Was distinctly displeased with: the fact we're stuck with the Silence for another season at least. I'm not that keen on them as villains. Also, "Doctor Who?"; Moff, don't try to be cute, it's not your strength, and that particular fourth wall breaking is annoying, not endearing. For the second year in a row, we had the really infuriating plot device of the Doctor ignoring something/neglecting to do something just because it wasn't finale time yet without Moffat bothering to come up with a Watsonian explanation. In s5, these were the cracks which were only of the highest priority in arc episodes and of non-concern in standalones; in s6, it was the Doctor not bothering to find the little girl again at the end of the season opener, something for which there was only the obvious Doylist explanation (i.e. if he'd done so, there would have been no River as we know her), and no Watsonian explanation whatsoever. Maybe it's too much to hope s7 won't inflct something similar on us, but I am an eternal optimist. (While nostalgically longing for Bad Wolf, Torchwood and Mr. Saxon or those vanishing bees and planets.
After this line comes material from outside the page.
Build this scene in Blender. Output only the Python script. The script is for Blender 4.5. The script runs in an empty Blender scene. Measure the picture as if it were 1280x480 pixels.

Say what you want about Rusty, but using catch words through a season until the finale worked far better because the Doctor didn't look incomprehensibly callous and/or stupid for not investigating something he should.) And, to end where I started, the overall sense that the finale as well as the season resulted from Moffat making a list of "things that would be cool to see on Doctor Who" and then tried to come up with a plot to justify them rather than thinking "these are the characters I have to work with; how could they develop and where do I want to go with them?".